Still, the academics persist in their call for peace while being repressed in various ways.

On March 14, a warrant was issued for the arrest of four academics who made a press declaration (dated, March 10) about the various consequences of oppressive acts carried out by the government since January 11 against the Academics for Peace. The academics Esra Mungan, Kıvanç Ersoy, Muzaffer Kaya, and Meral Camcı, having read the text in the name of Academics for Peace-İstanbul, stated that many of the signatories were and are being dismissed from their universities, threatened to death, targeted through media, and that a judicial process would be launched against all of them. They also announced that they stood behind their declaration entitled “We will not be a party to this crime.”
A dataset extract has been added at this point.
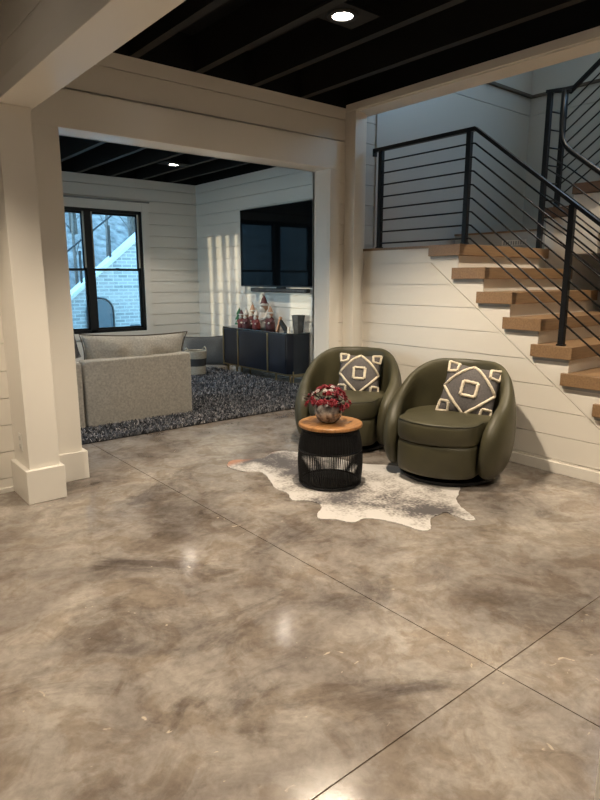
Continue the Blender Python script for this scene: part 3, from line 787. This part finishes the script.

Three of the four academics, Esra Mungan, Kıvanç Ersoy and Muzaffer Kaya, were taken under custody on March 14. Meral Camcı is abroad, and thus she was not. These three academics have been indicted for “promoting terrorist organization, acting upon the instructions of the organization,” and taken to the court on March 15. Upon the demand of the persecutor, they were sent to the court with a claim for arrest, and eventually, the court decided for arrest.

Moreover, Chris Stephenson, an academic at İstanbul Bilgi University, present at the court house for solidarity with those three, was taken under custody for carrying a notice of People’s Democratic Party (HDP) calling for Newroz celebrations. He is kept under custody on March 15 and taken to the Kumkapi deportation center today (March 16); we are all concerned that he would be illegally deported.

As warfare has escalated in the southern part of Turkey and spread to the other regions, calls for peace have been increasingly suppressed by the state. The pressure on the Academics for Peace is a clear indicator of the expanding pressure on opposition, which often results in serious human rights violations against oppositional voices.

We would like to inform you about the current developments in Turkey and raise an urgent call for solidarity with the Academics for Peace against the oppression of the state, and we want the grounds for peace to be reestablished before more killings take place in the country.


President Erdogan wants to change definition of "terrorist" to include journalists and politicians.

Right before the arrest of the three academics on charges of terrorist propaganda, President Recep Tayyip Erdoğan stated that the academics would pay a price for their “treachery.”

“It is not only the person who pulls the trigger, but those who made that possible who should also be defined as terrorists, regardless of their title,” Erdoğan said on Monday, adding that they could be journalists, academics, MPs, or human rights activists.

His comments came the day after an attack in the country’s capital of Ankara killed at least 34 people and wounded 125 others when a car bomb was detonated near a main square in the Kizilay neighborhood.

President Erdogan has on numerous occasions threatened Turkish academics, as well as the future of Turkey’s highest court after it ruled that holding two journalists in pretrial detention was a violation of their rights to freedom of expression. The journalists Cumhuriyet, editor of newspaper Can Dundar, and Erdem Gul, Ankara bureau chief, were arrested on charges of revealing state secrets and attempting to overthrow the government. They reportedly face calls for multiple life sentences from prosecutors and will stand trial in March.


Endangered Scholars Worldwide is deeply concerned about the detention of and professional retaliation against scholars in response to their exercise of the rights to academic freedom, free expression, and free association, conduct that is expressly protected under international human rights instruments including the Universal Declaration of Human Rights and the International Covenant on Civil and Political Rights, both to which Turkey is party. The ongoing tensions in Turkey have a profoundly unsettling effect on academic freedom and represent a grave threat to higher education on a global scale.